The problem | Pictures are not part of the copy. Retype the lines from the first one through the line that contains "col = sc.collection".

++++

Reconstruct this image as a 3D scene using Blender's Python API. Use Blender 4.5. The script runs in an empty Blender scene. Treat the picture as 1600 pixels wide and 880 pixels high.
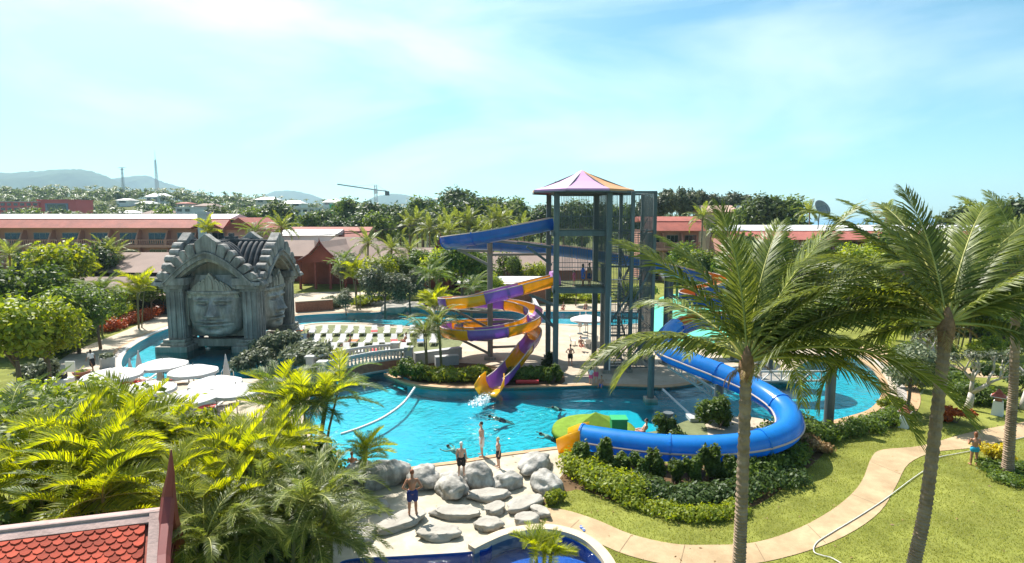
import bpy, math, random
import numpy as np
from mathutils import Vector, Matrix, noise
from mathutils.geometry import delaunay_2d_cdt
R = math.radians
sc = bpy.context.scene
col = sc.collection

# ---------------------------------------------------------------- camera
CAM_H, FPX = 12.0, 900.0
TH = math.atan(100 / FPX)
cam_d = bpy.data.cameras.new('camera')
cam_d.sensor_fit = 'HORIZONTAL'; cam_d.sensor_width = 36.0
cam_d.lens = 36.0 * FPX / 1600.0
cam_d.clip_start = 0.1; cam_d.clip_end = 40000
cam = bpy.data.objects.new('camera', cam_d); col.objects.link(cam)
cam.location = (0, 0, CAM_H); cam.rotation_euler = (R(90) - TH, 0, 0)
sc.camera = cam

# ---------------------------------------------------------------- sky, sun, exposure
SUN_EL, SUN_AZ = R(52), R(-35)          # azimuth from +Y towards +X
world = bpy.data.worlds.new('World'); sc.world = world; world.use_nodes = True
nt = world.node_tree; nt.nodes.clear()
w_out = nt.nodes.new('ShaderNodeOutputWorld'); w_bg = nt.nodes.new('ShaderNodeBackground')
w_sky = nt.nodes.new('ShaderNodeTexSky'); w_sky.sky_type = 'NISHITA'; w_sky.sun_disc = False
w_sky.sun_elevation = SUN_EL; w_sky.sun_rotation = SUN_AZ
w_sky.altitude = 0; w_sky.air_density = 1.0; w_sky.dust_density = 0.35; w_sky.ozone_density = 1.0
w_bg.inputs['Strength'].default_value = 0.072
w_tc = nt.nodes.new('ShaderNodeTexCoord')
w_map = nt.nodes.new('ShaderNodeMapping'); w_map.inputs['Scale'].default_value = (1.0, 0.8, 3.4); w_map.inputs['Rotation'].default_value = (0, R(18), R(20))
w_no = nt.nodes.new('ShaderNodeTexNoise'); w_no.inputs['Scale'].default_value = 1.7; w_no.inputs['Detail'].default_value = 7; w_no.inputs['Roughness'].default_value = 0.52; w_no.inputs['Distortion'].default_value = 0.5
w_rp = nt.nodes.new('ShaderNodeValToRGB'); w_rp.color_ramp.elements[0].position = 0.48; w_rp.color_ramp.elements[1].position = 0.84
w_rp.color_ramp.elements[0].color = (0, 0, 0, 1); w_rp.color_ramp.elements[1].color = (.6, .6, .6, 1)
w_mx = nt.nodes.new('ShaderNodeMixRGB'); w_mx.inputs[2].default_value = (10.2, 11.0, 11.0, 1)
L = nt.links.new
L(w_tc.outputs['Generated'], w_map.inputs['Vector']); L(w_map.outputs[0], w_no.inputs['Vector']); L(w_no.outputs['Fac'], w_rp.inputs[0])
w_dt = nt.nodes.new('ShaderNodeVectorMath'); w_dt.operation = 'DOT_PRODUCT'; w_dt.inputs[1].default_value = (math.sin(SUN_AZ)*math.cos(SUN_EL), math.cos(SUN_AZ)*math.cos(SUN_EL), math.sin(SUN_EL))
w_au = nt.nodes.new('ShaderNodeMapRange'); w_au.interpolation_type = 'SMOOTHSTEP'; w_au.inputs[1].default_value = .60; w_au.inputs[2].default_value = 1.08; w_au.inputs[3].default_value = 0; w_au.inputs[4].default_value = .8
w_ad = nt.nodes.new('ShaderNodeMath'); w_ad.operation = 'ADD'; w_ad.use_clamp = True      # thin veil, brighter round the sun
L(w_tc.outputs['Generated'], w_dt.inputs[0]); L(w_dt.outputs['Value'], w_au.inputs[0]); L(w_rp.outputs[0], w_ad.inputs[0]); L(w_au.outputs[0], w_ad.inputs[1])
L(w_ad.outputs[0], w_mx.inputs[0]); w_ti = nt.nodes.new('ShaderNodeMixRGB'); w_ti.blend_type = 'MULTIPLY'; w_ti.inputs[0].default_value = 1; w_ti.inputs[2].default_value = (.62, 1.04, 1.02, 1)
L(w_sky.outputs[0], w_ti.inputs[1]); L(w_ti.outputs[0], w_mx.inputs[1]); L(w_mx.outputs[0], w_bg.inputs['Color']); L(w_bg.outputs[0], w_out.inputs[0])

sun_d = bpy.data.lights.new('sun', 'SUN'); sun_d.energy = 4.8; sun_d.angle = R(0.53); sun_d.color = (1.0, 0.955, 0.88)
sun = bpy.data.objects.new('sun', sun_d); col.objects.link(sun)
SUN_DIR = Vector((math.sin(SUN_AZ) * math.cos(SUN_EL), math.cos(SUN_AZ) * math.cos(SUN_EL), math.sin(SUN_EL)))
sun.rotation_euler = (-SUN_DIR).to_track_quat('-Z', 'Y').to_euler()
sc.view_settings.view_transform = 'Standard'; sc.view_settings.look = 'None'
sc.view_settings.exposure = 1.1; sc.view_settings.gamma = 1.0; sc.view_settings.use_curve_mapping = False
sc.render.engine = 'CYCLES'
sc.cycles.use_denoising = True; sc.cycles.max_bounces = 7; sc.cycles.transparent_max_bounces = 12
sc.cycles.volume_bounces = 0; sc.cycles.caustics_reflective = False; sc.cycles.caustics_refractive = False

# ---------------------------------------------------------------- where things stand
CT, ST = math.cos(TH), math.sin(TH)
def G(px, py, z=0.0):
    """ground point (height z) seen at a photo pixel"""
    u, v = (px - 800) / FPX, (py - 440) / FPX
    t = (CAM_H - z) / (ST + v * CT)
    return Vector((u * t, t * (CT - v * ST), z))
def P(px, py, Y):
    """point at distance Y in front seen at a photo pixel"""
    u, v = (px - 800) / FPX, (py - 440) / FPX
    t = Y / (CT - v * ST)
    return Vector((u * t, Y, CAM_H - t * (ST + v * CT)))

# ---------------------------------------------------------------- mesh helpers
class MB:
    def __init__(s): s.v = []; s.f = []; s.m = []
    def add(s, vs, fs, m=0):
        o = len(s.v); s.v.extend([tuple(v) for v in vs]); s.f.extend([tuple(i + o for i in f) for f in fs]); s.m.extend([m] * len(fs)); return s
    def box(s, x0, x1, y0, y1, z0, z1, m=0):
        return s.add([(x0,y0,z0),(x1,y0,z0),(x1,y1,z0),(x0,y1,z0),(x0,y0,z1),(x1,y0,z1),(x1,y1,z1),(x0,y1,z1)],
              [(0,3,2,1),(4,5,6,7),(0,1,5,4),(1,2,6,5),(2,3,7,6),(3,0,4,7)], m)
    def bar(s, a, b, w, h=None, m=0, up=(0,0,1)):
        a, b = Vector(a), Vector(b); h = h or w; d = (b - a).normalized(); up = Vector(up)
        if abs(d.dot(up)) > .98: up = Vector((0,1,0))
        x = d.cross(up).normalized() * (w/2); y = x.cross(d).normalized() * (h/2)
        vs = [a-x-y, a+x-y, a+x+y, a-x+y, b-x-y, b+x-y, b+x+y, b-x+y]
        return s.add(vs, [(0,3,2,1),(4,5,6,7),(0,1,5,4),(1,2,6,5),(2,3,7,6),(3,0,4,7)], m)
    def tube(s, pts, r, n=8, m=0, cap=True, up=(0,0,1)):
        pts = [Vector(p) for p in pts]; k = len(pts); rs = r if isinstance(r, (list, tuple)) else [r]*k
        vs = []; prev = None
        for i, p in enumerate(pts):
            d = (pts[min(i+1,k-1)] - pts[max(i-1,0)]).normalized()
            if prev is None:
                u = Vector(up)
                if abs(d.dot(u)) > .95: u = Vector((1,0,0))
                x = d.cross(u).normalized()
            else: x = (prev - d * prev.dot(d)).normalized()
            prev = x; y = d.cross(x)
            for j in range(n):
                a = 2*math.pi*j/n; vs.append(p + (x*math.cos(a) + y*math.sin(a)) * rs[i])
        fs = [(i*n+j, i*n+(j+1)%n, (i+1)*n+(j+1)%n, (i+1)*n+j) for i in range(k-1) for j in range(n)]
        if cap: fs += [tuple(range(n))[::-1], tuple(range((k-1)*n, k*n))]
        return s.add(vs, fs, m)
    def lathe(s, prof, n=16, c=(0,0,0), m=0, cap=True):
        vs = [(c[0]+r*math.cos(2*math.pi*j/n), c[1]+r*math.sin(2*math.pi*j/n), c[2]+z) for r, z in prof for j in range(n)]
        k = len(prof); fs = [(i*n+j, i*n+(j+1)%n, (i+1)*n+(j+1)%n, (i+1)*n+j) for i in range(k-1) for j in range(n)]
        if cap: fs += [tuple(range(n))[::-1], tuple(range((k-1)*n, k*n))]
        return s.add(vs, fs, m)
    def extr(s, poly, vec, m=0):
        n = len(poly); vec = Vector(vec); a = [Vector(p) for p in poly]
        return s.add(a + [p + vec for p in a], [tuple(range(n))[::-1], tuple(range(n, 2*n))] + [(i, (i+1)%n, n+(i+1)%n, n+i) for i in range(n)], m)
    def mesh(s, name, mats, smooth=False):
        me = bpy.data.meshes.new(name); me.from_pydata(s.v, [], s.f)
        for k in (mats if isinstance(mats, (list, tuple)) else [mats]): me.materials.append(k)
        if len(me.materials) > 1: me.polygons.foreach_set('material_index', s.m)
        if smooth: me.polygons.foreach_set('use_smooth', [True]*len(s.f))
        me.update(); return me
    def build(s, name, mats, parent=None, smooth=False, bevel=0):
        o = link(name, s.mesh(name, mats, smooth), parent)
        if bevel:
            b = o.modifiers.new('bevel', 'BEVEL'); b.width = bevel; b.segments = 2; b.limit_method = 'ANGLE'
        return o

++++

Final result |
Reconstruct this image as a 3D scene using Blender's Python API. Use Blender 4.5. The script runs in an empty Blender scene. Treat the picture as 1600 pixels wide and 880 pixels high.
import bpy, math, random
import numpy as np
from mathutils import Vector, Matrix, noise
from mathutils.geometry import delaunay_2d_cdt
R = math.radians
sc = bpy.context.scene
col = sc.collection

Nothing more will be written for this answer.